Russian Oil Output Hit Hard
Bloomberg analysis reveals that Primorsk and Ust-Luga previously handled approximately 45% of Russia's seaborne crude exports. The Ukrainian drone barrage, which continues to evade Russian air defenses, has forced Moscow to deprioritize exports and focus on domestic fuel shortages. The Kremlin is reportedly considering reintroducing a ban on gasoline exports to stabilize domestic supplies as refinery fires and 'unscheduled maintenance' exacerbate the crisis.
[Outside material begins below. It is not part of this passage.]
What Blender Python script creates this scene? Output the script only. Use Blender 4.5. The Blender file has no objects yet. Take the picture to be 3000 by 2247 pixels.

Ukraine's drone attacks are forcing Moscow to deprioritize exports and protect consumers, who have been battered by high inflation.
Economic Strain Deepens
The economic fallout from the attacks compounds existing challenges for the Kremlin. Even before the latest disruptions, Russian officials had warned of a potential financial crisis by summer, citing weak oil revenues and a widening budget deficit. High inflation and a tight labor market have forced the central bank to maintain elevated interest rates, further squeezing businesses and consumers.
Kremlin sources expressed concerns about a looming banking crisis, nonpayments, and escalating economic instability. As Ukraine continues its counteroffensive, Russia's ability to sustain its war effort faces increasing scrutiny amid dwindling resources and mounting economic pressures.